**Directive**
Locate each line of the material that contains "Treat", then return it.

**Supplied information**
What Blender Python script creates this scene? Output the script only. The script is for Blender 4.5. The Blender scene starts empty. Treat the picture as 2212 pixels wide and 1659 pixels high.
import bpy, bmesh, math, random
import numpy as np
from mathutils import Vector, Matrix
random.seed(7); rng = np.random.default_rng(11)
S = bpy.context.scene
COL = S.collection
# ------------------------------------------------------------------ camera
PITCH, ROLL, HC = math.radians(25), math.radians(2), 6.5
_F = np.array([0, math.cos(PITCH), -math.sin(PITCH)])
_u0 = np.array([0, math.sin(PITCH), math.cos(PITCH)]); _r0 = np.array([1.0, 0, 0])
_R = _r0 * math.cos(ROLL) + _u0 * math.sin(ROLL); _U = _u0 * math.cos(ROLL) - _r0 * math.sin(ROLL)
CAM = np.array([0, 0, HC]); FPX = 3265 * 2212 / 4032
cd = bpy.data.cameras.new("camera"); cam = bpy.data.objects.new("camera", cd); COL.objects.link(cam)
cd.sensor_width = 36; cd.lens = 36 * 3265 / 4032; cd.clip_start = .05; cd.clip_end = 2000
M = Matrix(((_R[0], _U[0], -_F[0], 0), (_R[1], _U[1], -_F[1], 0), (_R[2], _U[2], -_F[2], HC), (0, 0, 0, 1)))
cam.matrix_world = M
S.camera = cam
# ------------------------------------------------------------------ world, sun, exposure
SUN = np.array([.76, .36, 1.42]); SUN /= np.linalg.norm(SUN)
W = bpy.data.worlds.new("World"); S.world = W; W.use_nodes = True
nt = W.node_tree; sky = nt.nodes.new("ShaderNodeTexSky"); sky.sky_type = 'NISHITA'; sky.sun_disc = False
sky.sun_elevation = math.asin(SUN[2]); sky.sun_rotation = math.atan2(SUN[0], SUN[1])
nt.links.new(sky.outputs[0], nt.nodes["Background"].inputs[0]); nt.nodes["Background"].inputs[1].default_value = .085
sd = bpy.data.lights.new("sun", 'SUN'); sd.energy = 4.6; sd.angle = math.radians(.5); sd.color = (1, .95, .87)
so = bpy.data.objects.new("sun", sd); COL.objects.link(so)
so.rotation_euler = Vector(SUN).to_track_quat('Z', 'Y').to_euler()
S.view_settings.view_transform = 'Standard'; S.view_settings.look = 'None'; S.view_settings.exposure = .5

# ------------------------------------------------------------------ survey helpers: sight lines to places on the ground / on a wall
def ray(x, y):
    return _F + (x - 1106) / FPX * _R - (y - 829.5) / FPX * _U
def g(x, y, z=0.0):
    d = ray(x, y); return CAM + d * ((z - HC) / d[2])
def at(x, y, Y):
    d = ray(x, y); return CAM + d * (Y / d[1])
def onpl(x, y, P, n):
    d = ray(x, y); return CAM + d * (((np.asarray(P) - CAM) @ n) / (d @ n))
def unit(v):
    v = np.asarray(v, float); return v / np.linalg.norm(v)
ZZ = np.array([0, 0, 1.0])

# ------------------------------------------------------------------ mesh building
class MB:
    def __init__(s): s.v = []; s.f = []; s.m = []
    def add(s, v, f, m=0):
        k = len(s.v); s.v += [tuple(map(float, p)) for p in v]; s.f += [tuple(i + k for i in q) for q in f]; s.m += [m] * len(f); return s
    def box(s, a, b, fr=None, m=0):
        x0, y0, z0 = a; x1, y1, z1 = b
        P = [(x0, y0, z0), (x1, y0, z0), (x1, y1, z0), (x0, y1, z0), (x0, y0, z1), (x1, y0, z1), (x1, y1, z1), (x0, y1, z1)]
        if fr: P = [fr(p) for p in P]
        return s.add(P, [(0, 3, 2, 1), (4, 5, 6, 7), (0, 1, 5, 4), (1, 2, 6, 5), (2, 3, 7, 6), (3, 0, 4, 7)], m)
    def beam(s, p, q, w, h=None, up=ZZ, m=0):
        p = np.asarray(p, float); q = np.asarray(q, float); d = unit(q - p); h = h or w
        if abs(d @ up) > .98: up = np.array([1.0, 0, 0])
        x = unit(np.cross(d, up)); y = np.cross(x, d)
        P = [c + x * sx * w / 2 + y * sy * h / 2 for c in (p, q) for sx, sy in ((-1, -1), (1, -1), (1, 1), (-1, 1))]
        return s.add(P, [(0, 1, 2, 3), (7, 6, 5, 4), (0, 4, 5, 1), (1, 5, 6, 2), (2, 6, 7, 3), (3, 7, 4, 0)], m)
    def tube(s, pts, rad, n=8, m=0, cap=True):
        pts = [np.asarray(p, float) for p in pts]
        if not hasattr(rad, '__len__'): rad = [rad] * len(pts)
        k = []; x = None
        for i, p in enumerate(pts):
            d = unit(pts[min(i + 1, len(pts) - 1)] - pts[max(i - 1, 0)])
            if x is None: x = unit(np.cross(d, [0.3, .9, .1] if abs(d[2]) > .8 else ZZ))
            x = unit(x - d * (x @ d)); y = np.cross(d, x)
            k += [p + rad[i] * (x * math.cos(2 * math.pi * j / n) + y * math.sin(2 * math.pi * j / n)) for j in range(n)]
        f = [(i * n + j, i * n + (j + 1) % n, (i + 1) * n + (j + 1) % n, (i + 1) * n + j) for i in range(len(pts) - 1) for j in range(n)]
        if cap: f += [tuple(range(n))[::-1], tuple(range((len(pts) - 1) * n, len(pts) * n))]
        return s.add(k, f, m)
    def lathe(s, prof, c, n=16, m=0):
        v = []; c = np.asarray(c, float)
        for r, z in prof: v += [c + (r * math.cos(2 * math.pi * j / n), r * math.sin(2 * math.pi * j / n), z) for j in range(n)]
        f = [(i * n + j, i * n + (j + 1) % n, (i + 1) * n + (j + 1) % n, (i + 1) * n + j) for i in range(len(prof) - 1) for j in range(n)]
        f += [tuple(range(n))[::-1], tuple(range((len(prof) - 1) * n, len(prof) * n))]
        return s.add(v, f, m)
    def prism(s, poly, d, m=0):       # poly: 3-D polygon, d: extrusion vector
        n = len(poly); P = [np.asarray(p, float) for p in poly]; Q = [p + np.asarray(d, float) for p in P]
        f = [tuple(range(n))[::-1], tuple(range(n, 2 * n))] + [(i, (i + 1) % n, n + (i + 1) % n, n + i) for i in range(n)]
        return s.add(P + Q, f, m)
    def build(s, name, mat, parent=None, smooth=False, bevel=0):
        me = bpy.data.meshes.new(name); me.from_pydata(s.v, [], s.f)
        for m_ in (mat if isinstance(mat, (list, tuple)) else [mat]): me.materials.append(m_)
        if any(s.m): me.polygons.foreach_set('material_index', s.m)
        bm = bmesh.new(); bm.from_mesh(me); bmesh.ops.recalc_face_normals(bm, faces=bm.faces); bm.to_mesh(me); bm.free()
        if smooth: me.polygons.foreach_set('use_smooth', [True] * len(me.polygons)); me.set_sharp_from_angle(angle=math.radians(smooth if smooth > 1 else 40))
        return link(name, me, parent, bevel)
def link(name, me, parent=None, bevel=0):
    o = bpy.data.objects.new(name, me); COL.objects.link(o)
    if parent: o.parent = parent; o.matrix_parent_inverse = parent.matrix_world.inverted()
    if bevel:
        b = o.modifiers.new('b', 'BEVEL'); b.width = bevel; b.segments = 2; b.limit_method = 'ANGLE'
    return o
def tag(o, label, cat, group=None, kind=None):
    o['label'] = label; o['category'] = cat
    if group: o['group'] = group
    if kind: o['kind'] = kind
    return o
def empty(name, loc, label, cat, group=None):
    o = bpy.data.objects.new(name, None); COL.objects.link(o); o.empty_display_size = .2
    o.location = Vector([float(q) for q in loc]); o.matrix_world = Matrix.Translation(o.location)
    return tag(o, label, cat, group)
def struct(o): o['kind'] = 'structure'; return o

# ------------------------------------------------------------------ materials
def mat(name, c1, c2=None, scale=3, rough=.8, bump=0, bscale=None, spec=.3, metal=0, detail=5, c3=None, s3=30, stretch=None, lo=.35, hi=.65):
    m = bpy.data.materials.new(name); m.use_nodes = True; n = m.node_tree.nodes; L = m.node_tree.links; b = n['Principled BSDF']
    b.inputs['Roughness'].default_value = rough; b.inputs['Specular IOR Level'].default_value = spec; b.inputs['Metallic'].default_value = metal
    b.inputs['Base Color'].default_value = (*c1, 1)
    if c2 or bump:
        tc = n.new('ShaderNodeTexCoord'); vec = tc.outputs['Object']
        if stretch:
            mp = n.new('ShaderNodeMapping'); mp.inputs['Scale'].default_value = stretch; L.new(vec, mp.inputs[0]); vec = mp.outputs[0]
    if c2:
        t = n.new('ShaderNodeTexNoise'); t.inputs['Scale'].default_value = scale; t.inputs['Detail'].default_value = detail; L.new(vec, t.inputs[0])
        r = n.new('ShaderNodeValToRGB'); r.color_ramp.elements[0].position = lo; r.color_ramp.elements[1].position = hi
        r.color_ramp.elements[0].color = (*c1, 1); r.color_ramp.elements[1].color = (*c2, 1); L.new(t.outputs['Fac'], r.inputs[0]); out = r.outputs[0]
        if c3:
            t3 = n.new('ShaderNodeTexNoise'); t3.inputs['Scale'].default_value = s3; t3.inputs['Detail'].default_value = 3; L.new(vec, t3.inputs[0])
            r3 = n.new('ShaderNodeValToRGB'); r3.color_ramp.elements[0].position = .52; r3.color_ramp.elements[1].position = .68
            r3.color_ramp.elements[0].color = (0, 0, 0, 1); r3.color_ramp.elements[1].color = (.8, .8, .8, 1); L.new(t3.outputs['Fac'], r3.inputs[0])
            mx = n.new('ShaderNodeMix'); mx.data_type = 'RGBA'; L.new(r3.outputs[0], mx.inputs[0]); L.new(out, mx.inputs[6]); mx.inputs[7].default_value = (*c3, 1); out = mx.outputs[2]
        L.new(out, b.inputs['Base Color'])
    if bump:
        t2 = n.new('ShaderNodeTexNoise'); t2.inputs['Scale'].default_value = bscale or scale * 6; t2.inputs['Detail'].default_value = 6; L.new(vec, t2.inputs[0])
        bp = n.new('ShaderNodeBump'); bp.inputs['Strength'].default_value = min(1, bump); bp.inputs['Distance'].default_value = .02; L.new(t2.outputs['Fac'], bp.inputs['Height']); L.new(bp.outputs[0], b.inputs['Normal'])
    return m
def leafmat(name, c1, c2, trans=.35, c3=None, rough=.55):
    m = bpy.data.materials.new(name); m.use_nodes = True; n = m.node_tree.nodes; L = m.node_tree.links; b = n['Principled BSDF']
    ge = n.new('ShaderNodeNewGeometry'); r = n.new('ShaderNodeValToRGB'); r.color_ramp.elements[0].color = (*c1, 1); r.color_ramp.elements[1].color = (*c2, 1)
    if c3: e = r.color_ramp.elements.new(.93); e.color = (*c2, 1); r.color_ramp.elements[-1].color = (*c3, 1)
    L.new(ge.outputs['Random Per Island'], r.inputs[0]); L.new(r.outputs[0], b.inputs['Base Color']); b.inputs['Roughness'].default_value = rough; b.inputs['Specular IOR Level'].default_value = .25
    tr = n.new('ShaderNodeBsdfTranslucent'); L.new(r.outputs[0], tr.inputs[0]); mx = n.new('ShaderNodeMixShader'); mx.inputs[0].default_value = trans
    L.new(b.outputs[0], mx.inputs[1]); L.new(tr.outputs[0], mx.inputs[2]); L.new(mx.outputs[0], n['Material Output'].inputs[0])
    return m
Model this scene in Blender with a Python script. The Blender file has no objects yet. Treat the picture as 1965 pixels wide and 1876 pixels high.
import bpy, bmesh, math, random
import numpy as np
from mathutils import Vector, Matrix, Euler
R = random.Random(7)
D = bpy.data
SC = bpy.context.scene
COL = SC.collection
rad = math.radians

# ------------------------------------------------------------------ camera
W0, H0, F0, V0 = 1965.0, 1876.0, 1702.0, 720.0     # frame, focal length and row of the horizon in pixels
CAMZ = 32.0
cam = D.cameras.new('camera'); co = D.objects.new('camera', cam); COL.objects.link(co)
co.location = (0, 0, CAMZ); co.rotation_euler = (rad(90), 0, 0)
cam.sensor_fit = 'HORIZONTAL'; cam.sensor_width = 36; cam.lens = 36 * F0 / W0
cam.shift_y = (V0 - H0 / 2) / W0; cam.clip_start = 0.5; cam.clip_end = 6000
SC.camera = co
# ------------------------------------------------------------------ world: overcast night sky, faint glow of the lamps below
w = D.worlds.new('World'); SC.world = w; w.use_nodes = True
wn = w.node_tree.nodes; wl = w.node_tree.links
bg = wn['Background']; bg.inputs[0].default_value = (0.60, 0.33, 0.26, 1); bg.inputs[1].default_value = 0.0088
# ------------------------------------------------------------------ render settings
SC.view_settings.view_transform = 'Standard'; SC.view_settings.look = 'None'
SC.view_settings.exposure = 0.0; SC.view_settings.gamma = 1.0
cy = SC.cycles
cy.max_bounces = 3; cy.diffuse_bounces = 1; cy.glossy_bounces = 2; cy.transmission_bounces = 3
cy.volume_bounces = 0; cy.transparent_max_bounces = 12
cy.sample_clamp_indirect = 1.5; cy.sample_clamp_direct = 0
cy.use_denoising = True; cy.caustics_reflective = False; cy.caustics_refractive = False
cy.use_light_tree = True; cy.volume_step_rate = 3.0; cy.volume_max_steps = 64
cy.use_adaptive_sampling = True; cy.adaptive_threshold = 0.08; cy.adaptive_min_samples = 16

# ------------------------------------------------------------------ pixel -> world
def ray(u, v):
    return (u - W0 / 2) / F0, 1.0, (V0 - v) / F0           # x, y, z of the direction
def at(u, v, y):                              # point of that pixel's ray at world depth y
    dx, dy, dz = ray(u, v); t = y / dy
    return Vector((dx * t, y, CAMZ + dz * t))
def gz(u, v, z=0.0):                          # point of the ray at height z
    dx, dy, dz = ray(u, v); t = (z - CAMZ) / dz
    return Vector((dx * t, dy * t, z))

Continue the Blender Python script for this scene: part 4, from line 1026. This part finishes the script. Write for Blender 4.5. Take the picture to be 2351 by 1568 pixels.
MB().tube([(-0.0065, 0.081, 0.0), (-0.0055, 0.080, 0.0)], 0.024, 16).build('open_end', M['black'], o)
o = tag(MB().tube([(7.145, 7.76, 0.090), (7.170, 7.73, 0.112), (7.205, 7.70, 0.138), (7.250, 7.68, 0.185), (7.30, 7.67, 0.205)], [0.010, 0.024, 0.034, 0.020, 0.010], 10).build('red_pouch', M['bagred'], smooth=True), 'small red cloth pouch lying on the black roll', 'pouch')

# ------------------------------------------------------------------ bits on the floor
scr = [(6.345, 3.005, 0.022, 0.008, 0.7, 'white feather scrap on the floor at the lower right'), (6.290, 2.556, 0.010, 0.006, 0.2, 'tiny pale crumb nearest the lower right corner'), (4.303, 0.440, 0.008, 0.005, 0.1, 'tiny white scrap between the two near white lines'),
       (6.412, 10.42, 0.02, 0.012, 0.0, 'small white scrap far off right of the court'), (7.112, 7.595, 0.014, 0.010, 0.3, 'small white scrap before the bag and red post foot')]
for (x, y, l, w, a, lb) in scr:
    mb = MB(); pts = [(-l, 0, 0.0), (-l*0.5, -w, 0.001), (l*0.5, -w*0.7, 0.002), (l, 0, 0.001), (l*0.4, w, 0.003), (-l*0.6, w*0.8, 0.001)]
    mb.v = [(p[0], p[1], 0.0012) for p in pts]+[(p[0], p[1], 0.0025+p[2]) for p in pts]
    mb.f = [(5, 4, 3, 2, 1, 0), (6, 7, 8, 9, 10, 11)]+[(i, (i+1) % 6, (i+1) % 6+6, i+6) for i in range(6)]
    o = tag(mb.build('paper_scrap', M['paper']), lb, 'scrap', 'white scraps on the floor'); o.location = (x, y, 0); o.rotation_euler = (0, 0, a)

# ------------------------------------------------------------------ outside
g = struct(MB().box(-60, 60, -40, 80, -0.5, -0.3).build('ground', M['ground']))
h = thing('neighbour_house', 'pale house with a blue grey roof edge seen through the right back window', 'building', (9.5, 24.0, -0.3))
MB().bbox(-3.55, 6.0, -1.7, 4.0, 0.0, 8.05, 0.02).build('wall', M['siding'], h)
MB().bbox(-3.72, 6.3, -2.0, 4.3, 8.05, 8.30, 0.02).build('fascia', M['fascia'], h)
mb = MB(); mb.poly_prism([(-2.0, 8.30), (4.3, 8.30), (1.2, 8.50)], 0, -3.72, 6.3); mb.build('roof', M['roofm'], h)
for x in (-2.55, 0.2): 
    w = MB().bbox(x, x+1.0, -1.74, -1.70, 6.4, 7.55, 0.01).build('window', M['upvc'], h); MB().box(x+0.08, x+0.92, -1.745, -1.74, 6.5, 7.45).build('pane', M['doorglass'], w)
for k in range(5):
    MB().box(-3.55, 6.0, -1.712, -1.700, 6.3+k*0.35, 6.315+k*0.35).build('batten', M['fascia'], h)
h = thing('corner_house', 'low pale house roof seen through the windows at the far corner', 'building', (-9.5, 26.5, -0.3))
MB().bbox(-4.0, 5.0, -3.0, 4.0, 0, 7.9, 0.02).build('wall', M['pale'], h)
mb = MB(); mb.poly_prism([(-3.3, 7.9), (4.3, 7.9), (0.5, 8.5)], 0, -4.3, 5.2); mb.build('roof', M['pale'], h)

**Result of this task**
What Blender Python script creates this scene? Output the script only. The script is for Blender 4.5. The Blender scene starts empty. Treat the picture as 2212 pixels wide and 1659 pixels high.
Model this scene in Blender with a Python script. The Blender file has no objects yet. Treat the picture as 1965 pixels wide and 1876 pixels high.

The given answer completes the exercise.